Although I didn’t intend it, I ended up using this extra wire sooner than expected. I employed it for the outlet used by the network rack (recall that the notion of adding a network rack came to me well after the spray foam work was completed). As a consequence of that, I deviated from the original convention and used a 12 guage wire on a 15 Amp breaker (heaven forbid!). That is why you see a yellow tag (NET) among a sea of white tags on the right side of the panel.
The extra yellow wire dangling in the panel will be used to connect to a new 20 Amp breaker that will fill the gap on the left side of the panel. This will be the circuit for most of the kitchen GFIs. Below I show the breaker panel after attaching the new breaker. Note that there is no more gap.

Of course, I tested these before putting the panel cover back in place. I don’t expect to have to mess with the break from this point on (fingers crossed).
After finishing with the breaker, I secured the wires from the 4-gang and 3-gang switch boxes, as shown below.

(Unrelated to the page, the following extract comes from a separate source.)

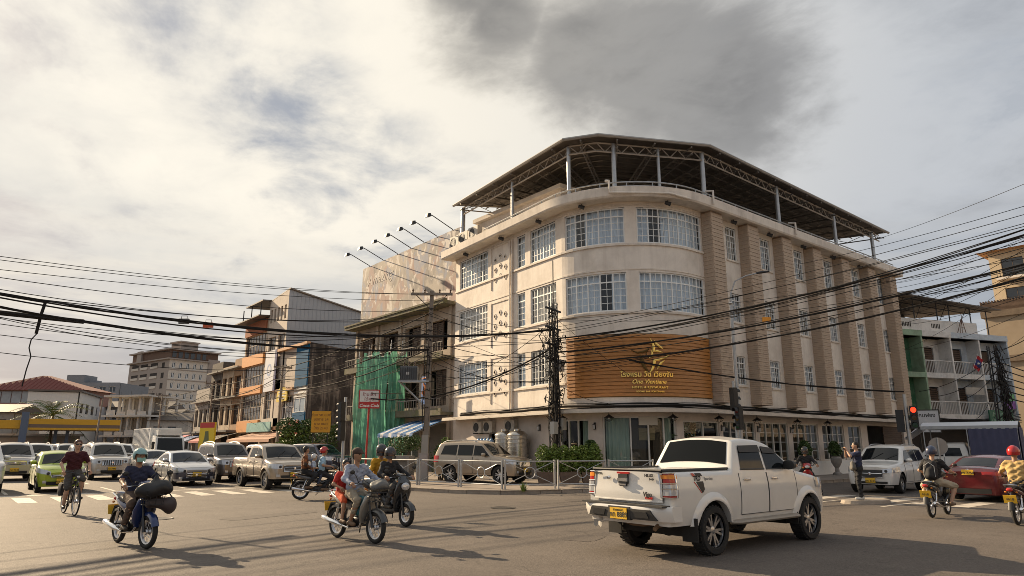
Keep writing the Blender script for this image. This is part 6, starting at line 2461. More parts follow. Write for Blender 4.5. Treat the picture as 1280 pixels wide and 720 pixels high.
for txt, y, z, sz, m_ in (('HILUX', -0.52, 1.235, 0.062, MT['dark_metal']), ('D-4D', -0.57, 1.185, 0.04, MT['dark_metal']), ('TOYOTA', 0.58, 1.245, 0.045, MT['dark_metal']), ('Vigo', -0.47, 0.935, 0.10, MT['dark_metal']), ('CHAMP', -0.5, 0.895, 0.045, MT['red_lens'])):
 put_text('lettering', txt, m_, tg, (xt - 0.012, y, z), (math.pi / 2, 0, -math.pi / 2), sz, 0.003, 0.2 if txt == 'Vigo' else 0.0, bold=0.003)
# tail lamp clusters in chrome surrounds
for sg in (1, -1):
 for z0, z1, m_ in ((1.21, 1.27, 'orange_lens'), (1.07, 1.13, 'lamp_glass'), (0.96, 1.05, 'lamp_glass')):
  q = MB()
  q.grid(tc_.wrap(-2.48, 0.74, (z0, z0), (z1, z1), 'r', sg, 0.018))
  tk(q, 'lamp_lens', MT[m_], 60)
 q = MB()
 for z in (0.93, 1.06, 1.145, 1.295):
  r = tc_.wrap(-2.52, 0.71, (z, z), (z + 0.012, z + 0.012), 'r', sg, 0.02, nz=1)
  q.tube([a[0] for a in r], 0.009, 5)
 r = tc_.wrap(-2.52, 0.71, (0.93, 0.93), (1.295, 1.295), 'r', sg, 0.02)
 q.tube(r[0], 0.011, 5)
 q.tube(r[-1], 0.009, 5)
 tk(q, 'lamp_surround', MT['chrome'], 40)
# rear bumper
q = MB()
rows = []
for i in range(25):
 t = -1 + 2 * i / 24
 y = 0.93 * t
 back = -2.83 + 0.17 * abs(t) ** 5
 z0 = 0.575 + 0.0 * abs(t)
 z1 = 0.80
 fwd = -2.6 if abs(t) < 0.93 else -2.42
 rows.append([(fwd, y, z1), (back + 0.02, y, z1), (back, y, z1 - 0.03), (back + 0.005, y, 0.68), (back + 0.05, y, z0), (fwd, y, z0)])
q.grid(rows)
q.poly(rows[0])
q.poly(rows[-1][::-1])
bmp = tk(q, 'rear_bumper', WHITE, 45)
q = MB()
q.box(-2.82, -0.86, 0.79, -2.62, 0.86, 0.815)
tk(q, 'bumper_step', TRIM, None, bmp)
for sg in (1, -1):
 q = MB()
 q.hexa([(-2.835, sg * 0.22, 0.59), (-2.80, sg * 0.72, 0.59), (-2.7, sg * 0.72, 0.59), (-2.7, sg * 0.22, 0.59)], [(-2.845, sg * 0.22, 0.745), (-2.835, sg * 0.62, 0.745), (-2.7, sg * 0.62, 0.745), (-2.7, sg * 0.22, 0.745)])
 tk(q, 'bumper_insert', TRIM, None, bmp)
 q = MB()
 q.hexa([(-2.843, sg * 0.33, 0.62), (-2.835, sg * 0.6, 0.62), (-2.7, sg * 0.6, 0.62), (-2.7, sg * 0.33, 0.62)], [(-2.853, sg * 0.30, 0.71), (-2.845, sg * 0.56, 0.71), (-2.7, sg * 0.56, 0.71), (-2.7, sg * 0.30, 0.71)])
 tk(q, 'foot_tread', MT['dark_metal'], None, bmp)
MB().box(-2.846, -0.23, 0.57, -2.7, 0.23, 0.77).build('plate_recess', TRIM, bmp)
for ch in list(truck.children):
 if ch.name.startswith('number_plate') and sum(v.co.x for v in ch.data.vertices) < 0:
  ch.location = (-0.178, 0, 0.005)
  for z, sz, tx in ((0.05, 0.05, 'กำแพงนคร'),):
   put_text('plate_text', tx, MT['ink'], ch, Vector(tc_.dfm((-2.66, 0, 0.66))) + Vector((-0.0295, 0, 0.035)), (math.pi / 2, 0, -math.pi / 2), sz, 0.001)
# cab rear window and bed rails
q = MB()
q.grid(tc_.top_patch(-0.64, -0.855, 0.97, 0.008))
tk(q, 'rear_window', mat('tinted_glass', (0.006, 0.007, 0.008), 0.08, spec=0.12), 60)
for sg in (1, -1):
 q = MB()
 pts = []
 for k in range(9):
  x = -2.64 + (1.76) * k / 8
  p = tc_.section(x)
  pts.append((x, sg * (p[13][0] - 0.0), 1.335))
 q.tube(pts, 0.024, 6)
 tk(q, 'bed_rail', TRIM, 40)
q = MB()
q.tube([(-2.64, -0.74, 1.335), (-2.64, 0.74, 1.335)], 0.02, 6)
tk(q, 'tailgate_cap', TRIM, 40)
for sg in (1, -1):
 q = MB()
 q.loft([((-0.98, sg * 0.83, 0.47), 0.07, 0.035), ((-0.9, sg * 0.9, 0.47), 0.1, 0.04), ((1.0, sg * 0.9, 0.47), 0.1, 0.04), ((1.06, sg * 0.83, 0.47), 0.07, 0.035)], 10)
 tk(q, 'side_step', mat('step_paint', (0.33, 0.29, 0.24), 0.5, 0.3), 40)
 MB().cbox((-2.07, sg * 0.80, 0.42), (0.02, 0.3, 0.36)).build('mud_flap', MT['rubber'], truck)
 MB().cbox((1.05, sg * 0.80, 0.42), (0.02, 0.24, 0.22)).build('mud_flap', MT['rubber'], truck)
 # stickers on the bed flank
 for quad, m_ in (([(-2.03, 1.235), (-1.95, 1.235), (-1.99, 1.285), (-2.07, 1.285)], 'red_lens'), ([(-1.93, 1.235), (-1.76, 1.235), (-1.8, 1.285), (-1.97, 1.285)], 'dark_metal'),
      ([(-1.86, 0.98), (-1.835, 0.98), (-2.0, 1.155), (-2.03, 1.155)], 'red_lens'), ([(-1.82, 0.97), (-1.75, 1.03), (-1.77, 1.155), (-1.97, 1.155)], 'dark_metal')):
  q = MB()
  q.grid(tc_.patch(quad, 3, 0.004, sg))
  tk(q, 'sticker', MT[m_])
 vs, fs = text_geo('TRD', 0.1, 0.001, 0.25, bold=0.004)
 vs2, fs2 = text_geo('Sportivo', 0.07, 0.001, 0.2)
 q = MB()
 for vv, ff, ox in ((vs, fs, -1.93), (vs2, fs2, -1.62)):
  q.add([(ox - sg * 0 + (p[0] if sg < 0 else -p[0]), sg * (tc_.side(ox + p[0], 1.17 + p[1]) + 0.005), 1.17 + p[1]) for p in vv], ff)
 tk(q, 'sticker_lettering', MT['dark_metal'])
 # rain visors
 q = MB()
 for quad in hp['windows']:
  r = tc_.patch(quad, eps=0.03, sgn=sg)
  r2 = tc_.patch(quad, eps=0.008, sgn=sg)
  q.grid([[Vector(a[4]) + Vector((0, 0, 0.02)), Vector(b[3])] for a, b in zip(r2, r)])
 tk(q, 'rain_visor', TRIM, 50)
q = MB()
q.tube([(-1.2, -0.45, 0.5), (-1.9, -0.5, 0.47), (-2.2, -0.55, 0.55), (-2.62, -0.6, 0.5), (-2.72, -0.62, 0.46)], [0.05, 0.05, 0.06, 0.035, 0.035], 8)
q.loft([((-2.3, 0.1, 0.5), 0.3, 0.08), ((-1.5, 0.1, 0.5), 0.3, 0.1)], 10)
tk(q, 'exhaust', mat('rusty_steel', (0.2, 0.13, 0.08), 0.7, 0.4), 40)
q = MB()
q.tube([(-1.54, -0.7, 0.385), (-1.54, 0.7, 0.385)], 0.06, 8)
q.sphere((-1.54, 0.05, 0.385), 0.17, 12, 8)
for sg in (1, -1):
 q.tube([(-2.2, sg * 0.55, 0.52), (-1.54, sg * 0.55, 0.46), (-0.8, sg * 0.55, 0.5)], 0.035, 5)
tk(q, 'rear_axle', WELL, 40)
rag = MB()
rows = [[(-2.62 + 0.02 * math.sin(i), 0.78 - 0.2 * i / 5, 0.6 - 0.2 * k / 3 - 0.015 * math.sin(i * 2)) for i in range(6)] for k in range(4)]
rag.grid(rows)
tk(rag, 'hanging_flap', mat('pale_flap', (0.42, 0.40, 0.37), 0.8))
# ---- traffic queue in the left street
def car(sp, label, u, v, rz, cat='car', name='car', group=None):
 return build_car(sp, label, cat, (u, v, 0), rz, group, name)[0]
car(PICKUP(TAN, ptext='กค 4521', grille_mat=MT['dark_metal']), 'tan double cab pickup truck stopped at the kerb lane of the crossing', 11.05, 29.6, NP, 'pickup truck', 'pickup_truck')
car(SUV(paint_mat('brown_grey', (0.15, 0.13, 0.12), 0.5, 0.3), face=SUV(None)['face']), 'dark brown grey off road car half hidden behind the tan pickup', 11.2, 36.6, NP, 'car', 'parked_car')
car(SEDAN(paint_mat('pale_silver', (0.42, 0.43, 0.45), 0.5, 0.3, 0.15), ptext='ยข 3306'), 'silver saloon car with dark blue nose in the middle lane behind the crossing', 8.75, 34.6, NP, 'car', 'saloon_car')
q = MB()
sed_c = Car(SEDAN(None))
q.grid(sed_c.wrap(1.75, 0.0, (0.3, 0.3), (0.56, 0.6), 'f', 1, 0.008))
q.grid(sed_c.wrap(1.75, 0.0, (0.3, 0.3), (0.56, 0.6), 'f', -1, 0.008))
q.build('front_bumper', NAVY, [o for o in COL.objects if o.name.startswith('saloon_car')][-1], smooth=60)
car(SEDAN(SILVER, ptext='บข 1172'), 'plain silver saloon car one row behind the silver and blue saloon', 9.6, 44.5, NP, 'car', 'saloon_car')
car(HATCH(LIME, ptext='กข 5518'), 'lime green small hatchback waiting behind the zebra crossing', 3.65, 32.9, NP, 'car', 'hatchback')
car(SUV(paint_mat('prado_silver', (0.46, 0.44, 0.41), 0.5, 0.3), ptext='กก 7890'), 'silver white large off road car with upright chrome grille behind the cyclist', 6.85, 42.9, NP, 'car', 'off_road_car')
car(SUV(SILVER, face=face(1.72, 0.48, (0.86, 0.8), (1.02, 0.96), -2.05, 0.62, (0.9, 0.92), (1.2, 1.2), (0.44, 0.8, 0.94), 0.56, nbars=3, intake=[(0.55, 0.36, 0.5)])), 'silver grey off road car with roof rails behind the lime hatchback', 2.9, 44.6, NP, 'car', 'off_road_car')
car(SUV(PWHITE, face=face(1.72, 0.46, (0.8, 0.78), (0.98, 0.94), -2.05, 0.62, (0.9, 0.92), (1.2, 1.2), (0.4, 0.76, 0.94), 0.56, nbars=2, intake=[(0.6, 0.36, 0.5)])), 'white car cut off by the left edge of the picture', 1.0, 33.9, NP, 'car', 'off_road_car')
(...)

This does not end the electrical work, but is sufficient for this post. There will be odds and ends as I move forward, but I will only mention them if I feel it adds value. In the meantime I have started collecting estimates for new impact/hurricane resistant windows and doors. That will take some time (likely months) before they are ready to be installed (not by me!). While that is ongoing, I will start to explore the options available for sound insulating the interior walls. I would like to make the rooms as quiet as possible, and am curious to see what I can put between the studs to help with this before the drywall goes up. So that is where I am headed next.